## Short exercise
Transcribe the entries below exactly.

## Extracted material
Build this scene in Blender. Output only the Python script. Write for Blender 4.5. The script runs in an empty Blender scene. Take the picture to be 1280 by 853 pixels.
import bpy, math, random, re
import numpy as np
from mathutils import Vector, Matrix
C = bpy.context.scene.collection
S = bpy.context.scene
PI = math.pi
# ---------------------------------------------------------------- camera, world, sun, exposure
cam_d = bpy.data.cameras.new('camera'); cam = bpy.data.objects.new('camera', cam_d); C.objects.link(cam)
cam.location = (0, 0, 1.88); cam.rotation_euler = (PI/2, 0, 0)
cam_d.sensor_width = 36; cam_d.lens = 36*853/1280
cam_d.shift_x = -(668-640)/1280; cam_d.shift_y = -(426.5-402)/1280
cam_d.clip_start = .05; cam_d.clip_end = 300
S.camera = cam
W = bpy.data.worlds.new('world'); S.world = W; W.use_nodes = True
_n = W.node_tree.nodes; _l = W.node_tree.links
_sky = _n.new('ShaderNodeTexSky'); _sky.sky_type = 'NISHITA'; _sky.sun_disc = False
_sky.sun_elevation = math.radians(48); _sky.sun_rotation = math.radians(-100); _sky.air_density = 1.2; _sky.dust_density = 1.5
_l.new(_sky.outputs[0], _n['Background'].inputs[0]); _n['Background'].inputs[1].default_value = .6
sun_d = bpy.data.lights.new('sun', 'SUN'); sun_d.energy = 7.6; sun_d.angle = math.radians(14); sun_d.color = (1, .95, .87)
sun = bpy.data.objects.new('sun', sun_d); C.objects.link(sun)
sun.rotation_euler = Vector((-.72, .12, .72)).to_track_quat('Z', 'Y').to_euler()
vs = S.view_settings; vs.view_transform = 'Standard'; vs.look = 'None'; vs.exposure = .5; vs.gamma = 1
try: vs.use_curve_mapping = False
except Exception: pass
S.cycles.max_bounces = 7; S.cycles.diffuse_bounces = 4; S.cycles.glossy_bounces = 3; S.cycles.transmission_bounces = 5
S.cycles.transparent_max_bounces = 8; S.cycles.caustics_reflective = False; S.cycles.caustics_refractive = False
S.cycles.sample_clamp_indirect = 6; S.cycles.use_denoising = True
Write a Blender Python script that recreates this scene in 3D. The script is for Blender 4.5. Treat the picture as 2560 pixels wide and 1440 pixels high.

## Full answer
Build this scene in Blender. Output only the Python script. Write for Blender 4.5. The script runs in an empty Blender scene. Take the picture to be 1280 by 853 pixels.
import bpy, math, random, re
import numpy as np
from mathutils import Vector, Matrix
C = bpy.context.scene.collection
S = bpy.context.scene
PI = math.pi
# ---------------------------------------------------------------- camera, world, sun, exposure
cam_d = bpy.data.cameras.new('camera'); cam = bpy.data.objects.new('camera', cam_d); C.objects.link(cam)
cam.location = (0, 0, 1.88); cam.rotation_euler = (PI/2, 0, 0)
cam_d.sensor_width = 36; cam_d.lens = 36*853/1280
cam_d.shift_x = -(668-640)/1280; cam_d.shift_y = -(426.5-402)/1280
cam_d.clip_start = .05; cam_d.clip_end = 300
S.camera = cam
W = bpy.data.worlds.new('world'); S.world = W; W.use_nodes = True
_n = W.node_tree.nodes; _l = W.node_tree.links
_sky = _n.new('ShaderNodeTexSky'); _sky.sky_type = 'NISHITA'; _sky.sun_disc = False
_sky.sun_elevation = math.radians(48); _sky.sun_rotation = math.radians(-100); _sky.air_density = 1.2; _sky.dust_density = 1.5
_l.new(_sky.outputs[0], _n['Background'].inputs[0]); _n['Background'].inputs[1].default_value = .6
sun_d = bpy.data.lights.new('sun', 'SUN'); sun_d.energy = 7.6; sun_d.angle = math.radians(14); sun_d.color = (1, .95, .87)
sun = bpy.data.objects.new('sun', sun_d); C.objects.link(sun)
sun.rotation_euler = Vector((-.72, .12, .72)).to_track_quat('Z', 'Y').to_euler()
vs = S.view_settings; vs.view_transform = 'Standard'; vs.look = 'None'; vs.exposure = .5; vs.gamma = 1
try: vs.use_curve_mapping = False
except Exception: pass
S.cycles.max_bounces = 7; S.cycles.diffuse_bounces = 4; S.cycles.glossy_bounces = 3; S.cycles.transmission_bounces = 5
S.cycles.transparent_max_bounces = 8; S.cycles.caustics_reflective = False; S.cycles.caustics_refractive = False
S.cycles.sample_clamp_indirect = 6; S.cycles.use_denoising = True
Write a Blender Python script that recreates this scene in 3D. The script is for Blender 4.5. Treat the picture as 2560 pixels wide and 1440 pixels high.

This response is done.